• Requirement: Copy each line of the material below that includes the string "from".

• Given material:
┌──

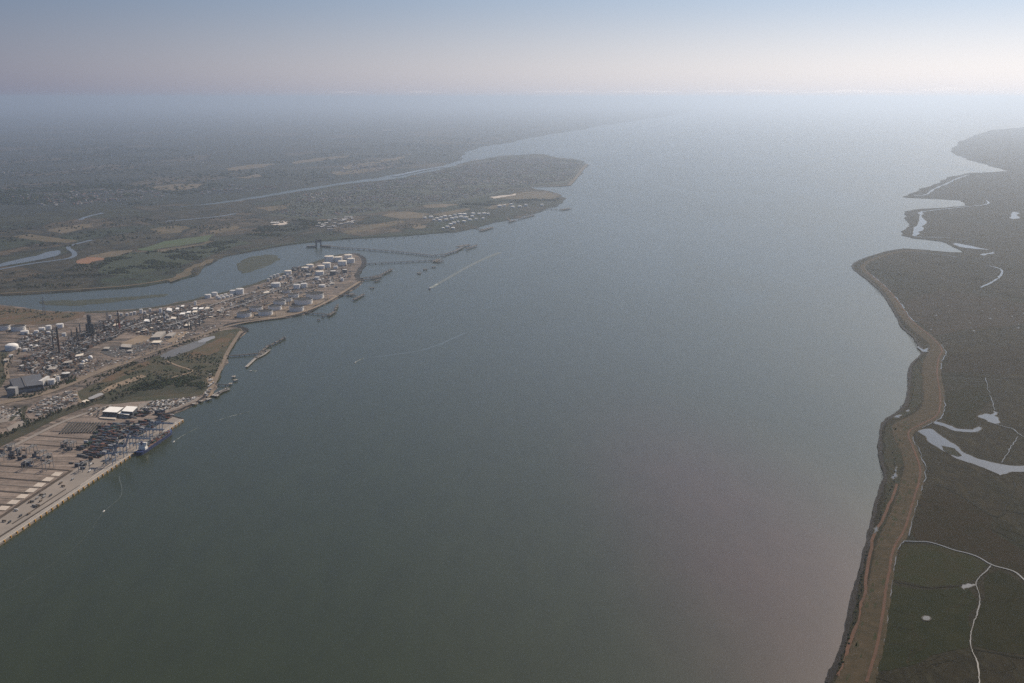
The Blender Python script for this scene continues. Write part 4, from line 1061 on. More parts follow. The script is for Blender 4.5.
# columns, chimneys
def column(x, yb, w, hpx, label, m1, name='process_column', cat='column', rings=3, group=None, ringm=None, base=LIND):
    k = mpp(x, yb); r = max(.8, w * k / 2); hh = hpx * k * 1.04
    p = stand(x, yb, r, base)
    t = tag(empty(name, p), label, cat, group)
    MB().lathe((0, 0, 0), [(r * 1.15, 0), (r, hh * .1), (r, hh * .9), (r * .8, hh * .97), (0, hh)], 12).build('shell', m1, t)
    for i in range(rings):
        z = hh * (i + 1) / (rings + .4)
        MB().cyl((0, 0, z), r * 1.45 + .4, .7, 12, bottom=True).build('platform', ringm or M_dkst, t)
    m = MB(); m.bar((r * 1.2, 0, 0), (r * 1.2, 0, hh * .95), .7); m.build('ladder', M_dkst, t)
    return t
def chimney(x, yb, w, hpx, label, m1, bands=(), mb_=None, taper=.6):
    k = mpp(x, yb); r = w * k / 2; hh = hpx * k * 1.04
    p = stand(x, yb, r)
    t = tag(empty('chimney', p), label, 'chimney')
    MB().lathe((0, 0, 0), [(r, 0), (r * (1 + taper) / 2, hh * .5), (r * taper, hh), (r * taper * .75, hh), (r * taper * .75, hh * .94), (0, hh * .94)], 16).build('stack', m1, t)
    for z0, z1 in bands:
        f0, f1 = r * (1 - (1 - taper) * z0) + .12, r * (1 - (1 - taper) * z1) + .12
        MB().lathe((0, 0, 0), [(f0, hh * z0), (f1, hh * z1)], 16).build('band', mb_, t)
    MB().lathe((0, 0, 0), [(r * taper + .15, hh * .97), (r * taper + .9, hh * .975), (r * taper + .9, hh * .985), (r * taper + .15, hh * .985)], 16).build('rim', M_dkst, t)
    return t
chimney(59.4, 354.6, 2.6, 27, 'tallest dark chimney rising over the left refinery', M_rust, [(.72, .95)], M_dkst, .62)
chimney(119.2, 329, 1.9, 18, 'slender rust coloured chimney near the creek', M_rust, [(.0, .3)], M_red, .6)
chimney(164.8, 323, 2.2, 13, 'chimney striped white and dark in mid refinery', M_white, [(.16, .34), (.52, .7), (.88, .99)], M_dkst, .8)
chimney(53.6, 350, 1.5, 17, 'thin dark stack just left of the tallest chimney', M_dkst)
chimney(77.5, 339.6, 1.6, 11, 'short dark stack right of the tallest chimney', M_dkst)
chimney(104, 332, 1.5, 10, 'short rusty stack between the towers', M_rust)
column(90.4, 336, 3.6, 21, 'huge dark cracking tower, tallest block of the refinery', M_bluegrey, cat='tower', name='cracking_tower', rings=5)
column(93.4, 337, 2.2, 13, 'dark column leaning close to the huge cracking tower', M_dkst, rings=3)
column(87.2, 334.6, 1.8, 11, 'lower dark column left of the huge cracking tower', M_dkst, rings=3)
rc = random.Random(21)
GC = 'slim columns of the process area'
for zone, n, lab in (([(58, 355), (66, 338), (80, 331), (86, 340), (76, 352)], 16, 'dark process column among pipework near the tallest chimney'),
                     ([(92, 342), (97, 328), (118, 321), (124, 327), (108, 337)], 14, 'dark process column among pipework near the cracking tower'),
                     ([(124, 328), (134, 320), (160, 314), (164, 320), (150, 328), (132, 332)], 12, 'grey process column in the middle of the refinery'),
                     ([(290, 273), (296, 268), (312, 268), (314, 273), (300, 277)], 8, 'dark process column in the block by the creek'),
                     ([(184, 332), (190, 327), (203, 323), (204, 328), (194, 333)], 8, 'dark process column in the pipe yard by the bank road')):
    for p in scatter(zone, n, rc):
        k = 3.6
        r = rc.uniform(1.2, 3.0); hh = rc.uniform(16, 38) if 'creek' not in lab else rc.uniform(14, 24)
        t = tag(empty('process_column', (p[0], p[1], LIND)), lab, 'column', GC)
        mm = rc.choice([M_dkst, M_dkst, M_bluegrey, M_steel, M_rust])
        MB().lathe((0, 0, 0), [(r * 1.2, 0), (r, hh * .12), (r, hh * .6), (r * .75, hh * .66), (r * .75, hh * .95), (0, hh)], 9).build('shell', mm, t)
        for i in range(2):
            MB().cyl((0, 0, hh * (.35 + .3 * i)), r * 1.6, .6, 9, bottom=True).build('platform', M_dkst, t)

# small process buildings, a named zone each
ZB = [
    ([(62, 358), (70, 342), (84, 334), (96, 340), (92, 350), (74, 358)], 34, 'small process unit by the tallest chimney', (4, 14), 'dark'),
    ([(94, 345), (100, 330), (124, 318), (134, 324), (118, 338), (104, 345)], 34, 'small process unit right of the cracking tower', (4, 14), 'dark'),
    ([(126, 330), (140, 317), (166, 311), (178, 316), (166, 327), (140, 334)], 34, 'small process unit in the middle of the refinery', (3, 10), 'mix'),
    ([(176, 330), (186, 318), (210, 309), (222, 312), (214, 320), (192, 330)], 26, 'small works unit between the dirt road and the bank', (3, 8), 'mix'),
    ([(214, 318), (222, 303), (244, 296), (256, 301), (238, 310), (224, 322)], 14, 'small works unit left of the big tanks', (2.5, 6), 'light'),
    ([(248, 298), (262, 285), (284, 279), (300, 283), (282, 292), (262, 300)], 16, 'small works unit behind the tank cluster', (2.5, 6), 'mix'),
    ([(290, 278), (292, 269), (314, 264), (322, 272), (306, 279)], 24, 'small process unit in the dark block by the creek', (4, 12), 'dark'),
    ([(312, 290), (322, 278), (348, 270), (352, 276), (334, 290)], 18, 'small works unit on the eastern point', (2.5, 6), 'mix'),
    ([(14, 347), (30, 334), (54, 333), (54, 345), (30, 352)], 26, 'small works unit among the tanks at the left edge', (3, 8), 'mix'),
    ([(16, 372), (26, 358), (52, 349), (58, 360), (44, 371)], 26, 'small works unit above the power house', (3, 9), 'mix'),
    ([(46, 386), (60, 371), (84, 362), (88, 366), (72, 377)], 20, 'small works unit on the road right of the power house', (3, 8), 'mix'),
]
WN = {'dark_steel': 'dark', 'blue_grey_roofing': 'slate blue', 'galvanised_steel': 'steel grey', 'rusty_steel': 'rusty', 'grey_cladding': 'grey', 'weathered_white': 'off white', 'brown_cladding': 'brown', 'cream_paint': 'cream'}
PAL = {'dark': [(M_dkst, M_bluegrey), (M_dkst, M_dkst), (M_bluegrey, M_steel), (M_rust, M_dkst)],
       'mix': [(M_grey, M_grey), (M_brown, M_cream), (M_dkst, M_bluegrey), (M_steel, M_offw), (M_rust, M_brown), (M_bluegrey, M_bluegrey), (M_dkst, M_rust)],
       'light': [(M_grey, M_offw), (M_grey, M_grey), (M_brown, M_cream), (M_dkst, M_brown)]}
dir_ref = (at(205, 303) - at(60, 355)); ref_rz = math.atan2(dir_ref.y, dir_ref.x)
for zone, n, lab, (h0, h1), pal in ZB:
    for p in scatter(zone, n, rc):
        w, d_, h_ = rc.uniform(7, 22), rc.uniform(6, 14), rc.uniform(h0, h1)
        wm, rm = rc.choice(PAL[pal])
        look = WN[wm.name] + ('' if wm is rm else ', ' + WN[rm.name] + ' roof') 
        t = tag(empty('process_unit', (p[0], p[1], LIND), ref_rz + rc.uniform(-.04, .04)), lab.replace('small', look if wm is rm else WN[wm.name], 1) + ('' if wm is rm else ', roof ' + WN[rm.name]), 'building', lab.replace('small ', WN[wm.name] + ' ').replace('unit', 'units') + ' with ' + WN[rm.name] + ' roofs')
        MB().box((0, 0, 0), (w, d_, h_)).build('wall', wm, t)
        MB().box((0, 0, h_ - .1), (w + .6, d_ + .6, .6)).build('roof', rm, t)
        if rc.random() < .5:
            MB().box((rc.uniform(-w, w) * .25, 0, h_ + .45), (w * .25, d_ * .4, rc.uniform(1, 3))).build('roof_unit', wm, t)

# pipe racks
for i, (x0, y0, x1, y1, lab) in enumerate([(40, 357, 92, 339, 'long pipe rack beside the pale dirt road on the left'), (66, 350, 104, 336, 'pipe rack below the cracking tower'), (98, 341, 140, 326, 'pipe rack in mid refinery along the dirt road'),
        (120, 331, 168, 315.5, 'pipe rack running to the striped chimney'), (168, 327, 214, 312, 'long pipe rack towards the tank farm'), (206, 308, 250, 294, 'pipe rack from the works to the tank farm'),
        (222, 312, 262, 299, 'pipe rack left of the big tanks'), (256, 299, 300, 282.5, 'pipe rack behind the big tanks'), (300, 283, 340, 271.5, 'pipe rack towards the eastern point'), (306, 293, 346, 277, 'pipe rack above the shore road'),
        (24, 346, 56, 337, 'pipe rack among the left tanks'), (140, 324, 178, 311, 'pipe rack behind the white silo')]):
    A, B = at(x0, y0, LIND), at(x1, y1, LIND)
    L = (B - A).length; rz = math.atan2((B - A).y, (B - A).x)
    t = tag(empty('pipe_rack', A, rz), lab, 'pipe rack')
    for j in range(4):
        m = MB(); m.bar((0, -3 + 2 * j, 6), (L, -3 + 2 * j, 6), .9); m.build('pipe', rc.choice([M_steel, M_offw, M_rust, M_steel]), t)
    legm = MB().box((0, 0, 0), (.8, 8, 5.5)).mesh('leg', M_dkst)
    for j in range(int(L / 30) + 1):
        put('leg', legm, t, (j * 30, 0, 0))
# dense pipework and valves nobody could count
m = MB()
for zone, n in (([(60, 357), (70, 340), (88, 331), (112, 321), (134, 322), (118, 338), (90, 349)], 1300), ([(126, 332), (140, 317), (176, 308), (212, 306), (214, 316), (190, 328), (150, 338)], 1100),
                ([(14, 350), (26, 335), (56, 330), (58, 347), (30, 354)], 420), ([(18, 372), (28, 358), (56, 349), (86, 350), (84, 362), (46, 380)], 620), ([(216, 320), (224, 302), (262, 286), (300, 270), (352, 264), (352, 278), (300, 300), (250, 316)], 520)):
    for p in scatter(zone, n, rc):
        m.mi = rc.choice([0, 0, 0, 1, 2, 2, 3])
        if rc.random() < .3:
            a = ref_rz + rc.choice([0, math.pi / 2]) + rc.uniform(-.05, .05); L = rc.uniform(15, 70); z = LIND + rc.uniform(1, 5)
            m.bar((p[0], p[1], z), (p[0] + L * math.cos(a), p[1] + L * math.sin(a), z), rc.uniform(.8, 1.8))
        else:
            m.box((p[0], p[1], LIND), (rc.uniform(2, 9), rc.uniform(2, 8), rc.uniform(1.5, 9)), ref_rz)
for zone, n in (([(110, 352), (150, 340), (240, 320), (290, 316), (240, 319), (170, 346), (120, 366)], 260), ([(0, 402), (20, 397), (78, 380), (120, 362), (100, 358), (60, 378), (20, 396)], 150), ([(26, 414), (40, 402), (76, 390), (78, 402), (50, 415)], 330), ([(0, 421), (0, 408), (22, 410), (20, 418)], 50), ([(140, 411), (152, 402), (200, 397.5), (186, 405), (164, 412)], 220)):
    for p in scatter(zone, n, rc):
        m.mi = rc.choice([0, 0, 1, 2, 3]); m.box((p[0], p[1], LIND + .4), (rc.uniform(2, 8), rc.uniform(2, 6), rc.uniform(.8, 3)), ref_rz + rc.choice([0, 0, .3]))
tag(m.build('pipework', [M_dkst, M_steel, M_rust, M_offw]), 'tangle of pipes, valves and small plant across the refinery', 'pipework', kind='stuff')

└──

• Result of the exercise:
The Blender Python script for this scene continues. Write part 4, from line 1061 on. More parts follow. The script is for Blender 4.5.
        (120, 331, 168, 315.5, 'pipe rack running to the striped chimney'), (168, 327, 214, 312, 'long pipe rack towards the tank farm'), (206, 308, 250, 294, 'pipe rack from the works to the tank farm'),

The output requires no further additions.